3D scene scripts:
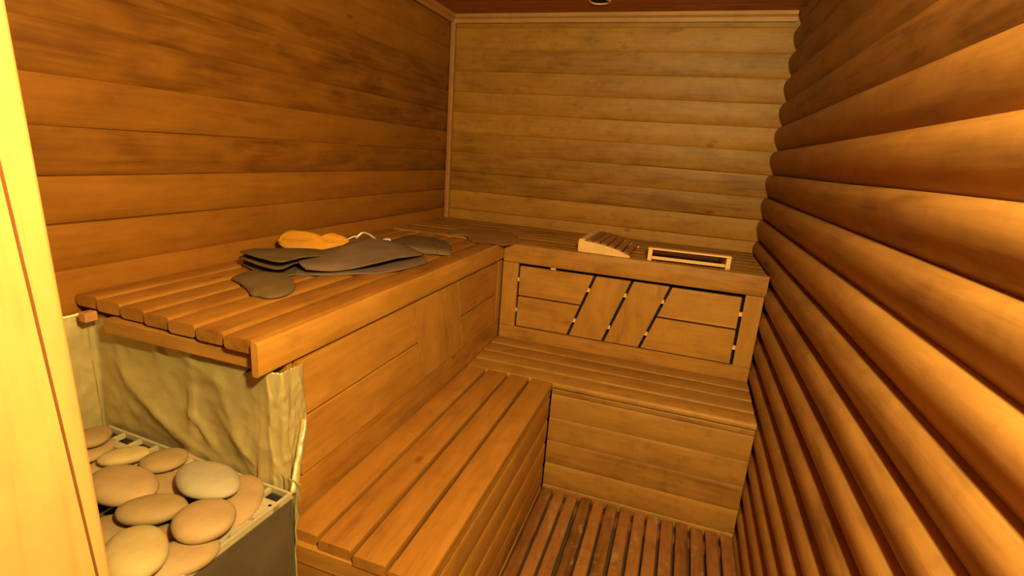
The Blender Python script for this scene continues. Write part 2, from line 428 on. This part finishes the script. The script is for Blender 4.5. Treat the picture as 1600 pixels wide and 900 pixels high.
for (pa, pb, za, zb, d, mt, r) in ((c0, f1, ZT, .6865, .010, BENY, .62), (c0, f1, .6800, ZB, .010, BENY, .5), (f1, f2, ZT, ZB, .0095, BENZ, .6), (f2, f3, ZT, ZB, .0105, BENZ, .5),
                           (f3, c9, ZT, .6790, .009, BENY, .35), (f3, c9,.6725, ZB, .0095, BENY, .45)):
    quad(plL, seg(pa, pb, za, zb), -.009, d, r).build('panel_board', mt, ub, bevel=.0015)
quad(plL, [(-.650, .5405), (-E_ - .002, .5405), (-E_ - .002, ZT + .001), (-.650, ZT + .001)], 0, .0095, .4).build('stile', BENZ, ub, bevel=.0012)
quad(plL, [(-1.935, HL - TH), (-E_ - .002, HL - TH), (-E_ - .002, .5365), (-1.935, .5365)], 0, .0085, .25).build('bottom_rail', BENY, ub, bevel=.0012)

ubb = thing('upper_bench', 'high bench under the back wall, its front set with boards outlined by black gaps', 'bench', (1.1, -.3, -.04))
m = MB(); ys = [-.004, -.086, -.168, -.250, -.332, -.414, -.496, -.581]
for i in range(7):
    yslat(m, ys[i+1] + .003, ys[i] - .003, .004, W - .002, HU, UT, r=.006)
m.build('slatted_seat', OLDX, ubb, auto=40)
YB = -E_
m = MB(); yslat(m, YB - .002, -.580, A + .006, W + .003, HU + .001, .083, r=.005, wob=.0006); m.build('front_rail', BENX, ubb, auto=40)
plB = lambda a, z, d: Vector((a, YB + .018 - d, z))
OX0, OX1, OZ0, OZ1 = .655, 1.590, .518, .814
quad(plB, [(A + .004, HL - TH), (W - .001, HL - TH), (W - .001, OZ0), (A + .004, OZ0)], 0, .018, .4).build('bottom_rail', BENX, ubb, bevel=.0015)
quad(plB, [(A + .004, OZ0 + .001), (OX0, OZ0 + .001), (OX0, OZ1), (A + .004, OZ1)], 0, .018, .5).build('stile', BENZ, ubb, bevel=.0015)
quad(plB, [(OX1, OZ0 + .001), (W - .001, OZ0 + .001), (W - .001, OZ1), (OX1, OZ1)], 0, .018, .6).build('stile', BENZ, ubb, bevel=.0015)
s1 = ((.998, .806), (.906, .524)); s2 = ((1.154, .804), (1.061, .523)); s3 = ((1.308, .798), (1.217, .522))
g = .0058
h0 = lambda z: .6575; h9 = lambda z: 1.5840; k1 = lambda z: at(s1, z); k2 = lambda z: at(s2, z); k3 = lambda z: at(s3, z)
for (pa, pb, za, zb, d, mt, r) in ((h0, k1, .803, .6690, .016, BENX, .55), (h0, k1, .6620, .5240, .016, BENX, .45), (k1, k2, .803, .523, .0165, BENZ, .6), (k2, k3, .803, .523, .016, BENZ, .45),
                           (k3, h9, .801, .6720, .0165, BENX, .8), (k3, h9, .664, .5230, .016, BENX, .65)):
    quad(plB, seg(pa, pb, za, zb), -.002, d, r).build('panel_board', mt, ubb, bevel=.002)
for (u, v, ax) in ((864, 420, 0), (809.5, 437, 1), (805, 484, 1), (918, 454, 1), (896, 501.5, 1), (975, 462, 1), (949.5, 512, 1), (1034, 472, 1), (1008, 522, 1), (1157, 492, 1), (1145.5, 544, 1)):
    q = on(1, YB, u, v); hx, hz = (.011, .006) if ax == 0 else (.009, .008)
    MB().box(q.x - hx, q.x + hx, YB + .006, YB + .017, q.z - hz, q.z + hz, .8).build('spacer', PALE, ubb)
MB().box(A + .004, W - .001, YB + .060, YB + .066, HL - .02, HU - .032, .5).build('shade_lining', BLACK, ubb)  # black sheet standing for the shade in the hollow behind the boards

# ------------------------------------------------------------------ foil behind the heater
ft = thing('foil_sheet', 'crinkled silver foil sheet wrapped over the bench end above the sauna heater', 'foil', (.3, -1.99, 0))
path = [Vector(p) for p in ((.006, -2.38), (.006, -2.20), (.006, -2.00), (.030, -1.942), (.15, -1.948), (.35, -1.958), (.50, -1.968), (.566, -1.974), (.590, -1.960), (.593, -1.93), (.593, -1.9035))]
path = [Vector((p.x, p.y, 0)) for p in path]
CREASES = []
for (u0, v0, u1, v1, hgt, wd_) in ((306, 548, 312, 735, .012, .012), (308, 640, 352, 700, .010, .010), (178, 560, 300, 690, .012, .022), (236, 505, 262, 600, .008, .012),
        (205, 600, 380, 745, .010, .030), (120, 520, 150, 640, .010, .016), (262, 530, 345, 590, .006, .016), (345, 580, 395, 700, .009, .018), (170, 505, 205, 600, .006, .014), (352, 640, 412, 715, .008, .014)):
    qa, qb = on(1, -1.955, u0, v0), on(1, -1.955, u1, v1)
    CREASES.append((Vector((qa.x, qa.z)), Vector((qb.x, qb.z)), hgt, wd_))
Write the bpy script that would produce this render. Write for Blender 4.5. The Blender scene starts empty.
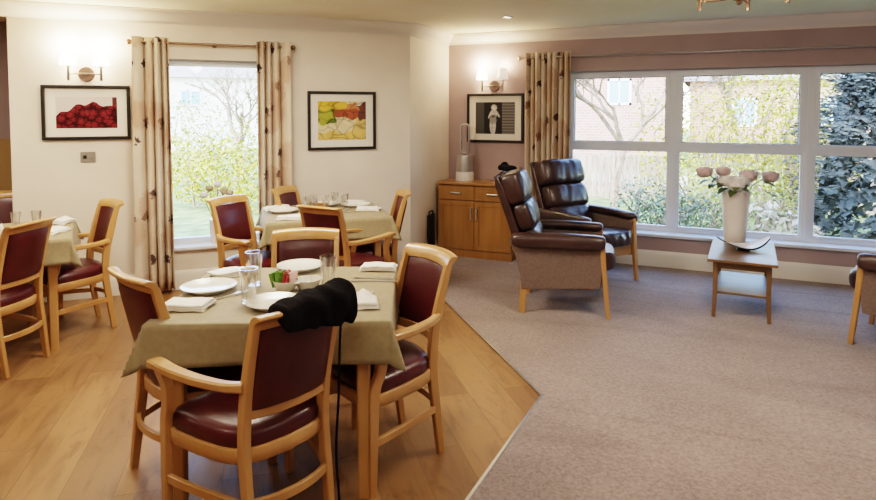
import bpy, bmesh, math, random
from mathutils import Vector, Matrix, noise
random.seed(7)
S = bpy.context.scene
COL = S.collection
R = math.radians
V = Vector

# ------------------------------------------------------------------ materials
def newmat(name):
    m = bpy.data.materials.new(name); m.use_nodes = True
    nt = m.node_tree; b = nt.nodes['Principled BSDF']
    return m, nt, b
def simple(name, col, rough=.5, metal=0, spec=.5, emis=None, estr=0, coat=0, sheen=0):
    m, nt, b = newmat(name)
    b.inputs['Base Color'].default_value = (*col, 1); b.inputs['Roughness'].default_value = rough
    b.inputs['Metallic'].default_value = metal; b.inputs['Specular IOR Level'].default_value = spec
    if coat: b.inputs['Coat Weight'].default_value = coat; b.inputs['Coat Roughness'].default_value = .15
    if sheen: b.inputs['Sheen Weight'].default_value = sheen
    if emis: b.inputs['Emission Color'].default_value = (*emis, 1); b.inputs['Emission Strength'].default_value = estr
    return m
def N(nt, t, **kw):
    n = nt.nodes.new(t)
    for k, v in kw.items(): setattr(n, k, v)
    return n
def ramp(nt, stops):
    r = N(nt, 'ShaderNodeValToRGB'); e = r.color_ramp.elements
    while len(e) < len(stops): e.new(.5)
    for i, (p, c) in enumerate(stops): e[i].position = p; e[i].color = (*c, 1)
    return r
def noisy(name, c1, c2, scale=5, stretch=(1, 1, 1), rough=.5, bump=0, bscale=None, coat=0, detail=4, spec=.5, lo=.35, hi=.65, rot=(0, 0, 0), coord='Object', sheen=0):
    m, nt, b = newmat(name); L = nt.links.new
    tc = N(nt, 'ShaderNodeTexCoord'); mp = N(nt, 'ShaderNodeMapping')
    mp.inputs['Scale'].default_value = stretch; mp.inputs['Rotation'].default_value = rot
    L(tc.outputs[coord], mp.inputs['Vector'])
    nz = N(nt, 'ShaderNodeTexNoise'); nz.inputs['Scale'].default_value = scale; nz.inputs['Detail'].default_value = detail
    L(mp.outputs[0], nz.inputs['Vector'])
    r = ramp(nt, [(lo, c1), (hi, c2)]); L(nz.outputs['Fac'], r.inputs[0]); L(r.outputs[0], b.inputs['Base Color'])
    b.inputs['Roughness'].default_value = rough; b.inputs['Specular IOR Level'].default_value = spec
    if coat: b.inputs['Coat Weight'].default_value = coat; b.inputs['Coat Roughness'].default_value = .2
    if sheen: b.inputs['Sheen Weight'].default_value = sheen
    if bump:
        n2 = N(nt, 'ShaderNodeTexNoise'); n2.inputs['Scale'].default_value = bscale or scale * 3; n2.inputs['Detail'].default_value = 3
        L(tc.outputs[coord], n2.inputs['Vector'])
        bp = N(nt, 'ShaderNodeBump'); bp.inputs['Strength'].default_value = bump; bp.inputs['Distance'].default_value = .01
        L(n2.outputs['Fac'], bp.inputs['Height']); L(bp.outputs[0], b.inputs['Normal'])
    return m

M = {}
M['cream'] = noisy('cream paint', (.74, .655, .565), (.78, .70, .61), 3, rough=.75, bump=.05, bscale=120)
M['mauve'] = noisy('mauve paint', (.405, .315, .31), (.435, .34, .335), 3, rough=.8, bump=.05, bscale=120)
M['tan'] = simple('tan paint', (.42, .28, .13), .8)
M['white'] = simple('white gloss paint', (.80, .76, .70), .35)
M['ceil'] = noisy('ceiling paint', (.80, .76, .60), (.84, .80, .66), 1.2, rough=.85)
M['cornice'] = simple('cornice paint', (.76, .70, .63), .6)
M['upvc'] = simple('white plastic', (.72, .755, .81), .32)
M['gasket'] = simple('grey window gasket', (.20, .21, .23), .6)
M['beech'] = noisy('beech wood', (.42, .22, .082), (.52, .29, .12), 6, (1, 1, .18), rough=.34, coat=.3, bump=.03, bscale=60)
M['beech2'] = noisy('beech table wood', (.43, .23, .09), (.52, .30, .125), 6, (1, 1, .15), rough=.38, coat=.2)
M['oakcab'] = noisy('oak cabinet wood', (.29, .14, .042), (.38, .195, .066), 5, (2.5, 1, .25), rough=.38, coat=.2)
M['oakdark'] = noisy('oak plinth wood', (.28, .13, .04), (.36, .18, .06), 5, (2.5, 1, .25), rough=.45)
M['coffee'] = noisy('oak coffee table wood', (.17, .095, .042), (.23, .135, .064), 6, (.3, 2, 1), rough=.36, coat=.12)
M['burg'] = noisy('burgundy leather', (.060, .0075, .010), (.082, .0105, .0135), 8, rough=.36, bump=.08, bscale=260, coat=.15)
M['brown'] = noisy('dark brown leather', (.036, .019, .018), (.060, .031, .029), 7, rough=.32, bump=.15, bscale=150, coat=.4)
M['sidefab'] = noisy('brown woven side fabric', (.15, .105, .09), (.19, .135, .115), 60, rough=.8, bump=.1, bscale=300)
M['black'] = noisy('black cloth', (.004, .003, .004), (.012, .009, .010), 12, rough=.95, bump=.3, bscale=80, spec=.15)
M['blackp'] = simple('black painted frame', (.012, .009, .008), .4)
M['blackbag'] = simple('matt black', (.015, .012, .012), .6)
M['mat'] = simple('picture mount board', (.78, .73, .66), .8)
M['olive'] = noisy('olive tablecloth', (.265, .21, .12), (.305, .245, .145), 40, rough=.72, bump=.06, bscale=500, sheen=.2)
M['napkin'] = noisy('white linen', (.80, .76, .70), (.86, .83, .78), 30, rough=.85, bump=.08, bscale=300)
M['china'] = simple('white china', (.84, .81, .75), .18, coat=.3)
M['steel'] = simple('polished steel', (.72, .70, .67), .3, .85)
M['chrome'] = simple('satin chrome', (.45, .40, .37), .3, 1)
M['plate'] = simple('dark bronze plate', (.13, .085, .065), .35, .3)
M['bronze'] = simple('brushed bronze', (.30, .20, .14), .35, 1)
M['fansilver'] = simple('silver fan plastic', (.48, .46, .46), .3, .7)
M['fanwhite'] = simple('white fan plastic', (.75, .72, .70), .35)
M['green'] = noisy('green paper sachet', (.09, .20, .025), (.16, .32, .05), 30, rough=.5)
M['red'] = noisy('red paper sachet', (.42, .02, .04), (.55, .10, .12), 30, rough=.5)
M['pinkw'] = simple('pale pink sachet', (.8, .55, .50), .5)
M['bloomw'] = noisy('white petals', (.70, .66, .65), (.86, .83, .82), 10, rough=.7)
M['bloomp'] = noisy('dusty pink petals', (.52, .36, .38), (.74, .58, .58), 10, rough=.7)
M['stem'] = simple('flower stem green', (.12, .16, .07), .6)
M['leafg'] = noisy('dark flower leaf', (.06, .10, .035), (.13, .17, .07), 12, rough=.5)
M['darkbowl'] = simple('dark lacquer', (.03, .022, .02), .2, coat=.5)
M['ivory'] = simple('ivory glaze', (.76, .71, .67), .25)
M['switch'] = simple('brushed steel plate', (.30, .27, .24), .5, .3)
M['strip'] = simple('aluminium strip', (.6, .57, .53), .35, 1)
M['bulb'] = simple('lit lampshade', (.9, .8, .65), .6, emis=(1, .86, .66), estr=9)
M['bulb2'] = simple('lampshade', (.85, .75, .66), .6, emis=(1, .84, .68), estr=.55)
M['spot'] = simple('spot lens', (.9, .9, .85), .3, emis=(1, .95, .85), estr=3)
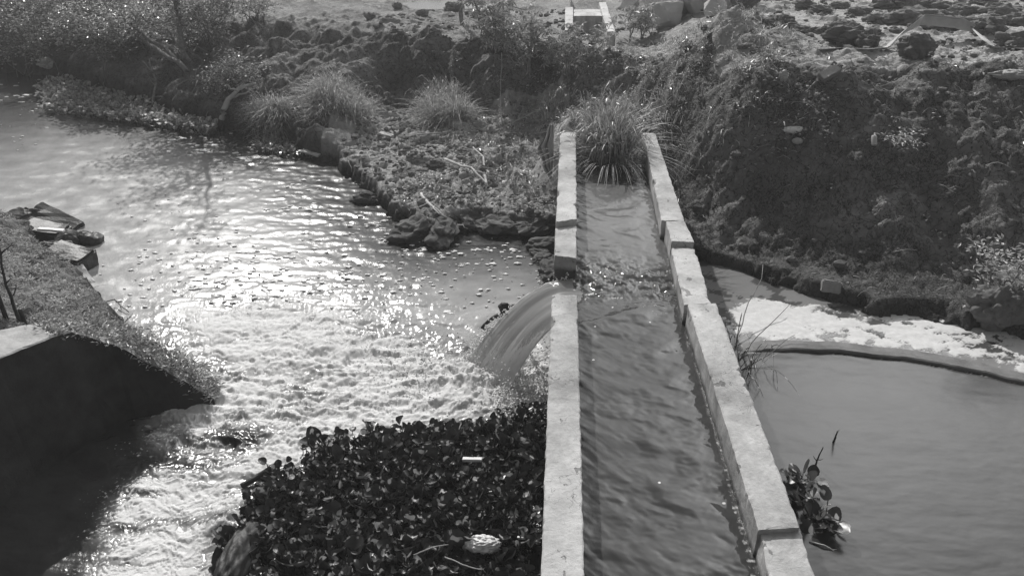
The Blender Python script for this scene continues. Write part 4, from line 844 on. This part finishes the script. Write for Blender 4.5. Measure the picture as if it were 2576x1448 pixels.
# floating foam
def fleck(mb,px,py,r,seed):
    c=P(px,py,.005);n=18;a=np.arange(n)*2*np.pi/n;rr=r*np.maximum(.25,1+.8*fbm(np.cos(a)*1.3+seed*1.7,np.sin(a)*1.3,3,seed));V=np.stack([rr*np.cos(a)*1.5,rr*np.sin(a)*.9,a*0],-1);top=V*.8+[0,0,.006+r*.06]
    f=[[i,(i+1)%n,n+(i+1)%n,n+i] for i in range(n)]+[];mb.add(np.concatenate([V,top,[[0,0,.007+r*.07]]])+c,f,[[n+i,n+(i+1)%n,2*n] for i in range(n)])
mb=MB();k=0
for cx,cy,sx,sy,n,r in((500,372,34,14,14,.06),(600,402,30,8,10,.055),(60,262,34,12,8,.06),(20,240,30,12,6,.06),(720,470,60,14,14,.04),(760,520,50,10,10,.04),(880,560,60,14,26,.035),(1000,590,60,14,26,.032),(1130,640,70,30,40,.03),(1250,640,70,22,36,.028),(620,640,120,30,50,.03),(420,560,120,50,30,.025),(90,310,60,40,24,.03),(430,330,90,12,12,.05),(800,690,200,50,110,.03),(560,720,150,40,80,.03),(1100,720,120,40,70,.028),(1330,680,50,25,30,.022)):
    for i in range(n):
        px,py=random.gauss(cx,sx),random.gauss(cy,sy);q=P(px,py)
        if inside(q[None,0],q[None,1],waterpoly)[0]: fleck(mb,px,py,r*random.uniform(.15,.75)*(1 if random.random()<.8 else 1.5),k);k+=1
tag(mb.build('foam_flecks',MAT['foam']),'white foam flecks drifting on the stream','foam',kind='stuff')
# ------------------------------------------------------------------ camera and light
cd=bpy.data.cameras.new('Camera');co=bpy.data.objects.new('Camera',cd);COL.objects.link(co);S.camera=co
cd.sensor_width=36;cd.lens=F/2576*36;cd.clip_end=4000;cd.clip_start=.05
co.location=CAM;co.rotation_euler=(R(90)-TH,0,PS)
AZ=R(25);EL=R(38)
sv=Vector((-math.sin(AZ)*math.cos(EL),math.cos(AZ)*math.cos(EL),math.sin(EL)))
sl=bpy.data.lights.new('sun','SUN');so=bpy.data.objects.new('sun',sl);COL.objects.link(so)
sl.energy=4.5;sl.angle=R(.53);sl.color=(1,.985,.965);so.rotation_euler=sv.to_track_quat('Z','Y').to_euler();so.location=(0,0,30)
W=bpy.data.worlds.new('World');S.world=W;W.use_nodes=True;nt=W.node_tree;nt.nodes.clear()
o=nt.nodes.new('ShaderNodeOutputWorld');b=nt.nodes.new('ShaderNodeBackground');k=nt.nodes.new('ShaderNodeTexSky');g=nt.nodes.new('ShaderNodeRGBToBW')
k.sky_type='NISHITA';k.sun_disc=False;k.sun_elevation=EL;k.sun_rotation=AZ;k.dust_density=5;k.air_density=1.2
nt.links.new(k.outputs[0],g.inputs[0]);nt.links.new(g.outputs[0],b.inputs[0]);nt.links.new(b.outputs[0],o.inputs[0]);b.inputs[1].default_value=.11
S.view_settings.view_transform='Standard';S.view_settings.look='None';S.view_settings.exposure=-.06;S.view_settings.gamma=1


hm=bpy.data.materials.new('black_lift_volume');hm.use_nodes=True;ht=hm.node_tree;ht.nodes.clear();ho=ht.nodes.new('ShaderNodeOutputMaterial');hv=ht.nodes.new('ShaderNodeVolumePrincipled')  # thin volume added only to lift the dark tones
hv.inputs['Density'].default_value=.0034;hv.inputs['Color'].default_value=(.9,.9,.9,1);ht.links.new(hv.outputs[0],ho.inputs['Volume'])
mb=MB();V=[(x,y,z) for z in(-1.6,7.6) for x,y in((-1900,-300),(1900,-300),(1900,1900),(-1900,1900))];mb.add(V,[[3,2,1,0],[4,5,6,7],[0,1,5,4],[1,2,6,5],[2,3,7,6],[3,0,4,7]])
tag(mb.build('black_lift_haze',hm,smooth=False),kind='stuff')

=== THE PROBLEM ===
Return only the lines running from the top of the data to the line that holds "quad(plL, [(-1.935, HL". Include both of those lines, but skip the pictures.

=== ANSWER IN FULL ===
The Blender Python script for this scene continues. Write part 2, from line 428 on. This part finishes the script. The script is for Blender 4.5. Treat the picture as 1600 pixels wide and 900 pixels high.
for (pa, pb, za, zb, d, mt, r) in ((c0, f1, ZT, .6865, .010, BENY, .62), (c0, f1, .6800, ZB, .010, BENY, .5), (f1, f2, ZT, ZB, .0095, BENZ, .6), (f2, f3, ZT, ZB, .0105, BENZ, .5),
                           (f3, c9, ZT, .6790, .009, BENY, .35), (f3, c9,.6725, ZB, .0095, BENY, .45)):
    quad(plL, seg(pa, pb, za, zb), -.009, d, r).build('panel_board', mt, ub, bevel=.0015)
quad(plL, [(-.650, .5405), (-E_ - .002, .5405), (-E_ - .002, ZT + .001), (-.650, ZT + .001)], 0, .0095, .4).build('stile', BENZ, ub, bevel=.0012)
quad(plL, [(-1.935, HL - TH), (-E_ - .002, HL - TH), (-E_ - .002, .5365), (-1.935, .5365)], 0, .0085, .25).build('bottom_rail', BENY, ub, bevel=.0012)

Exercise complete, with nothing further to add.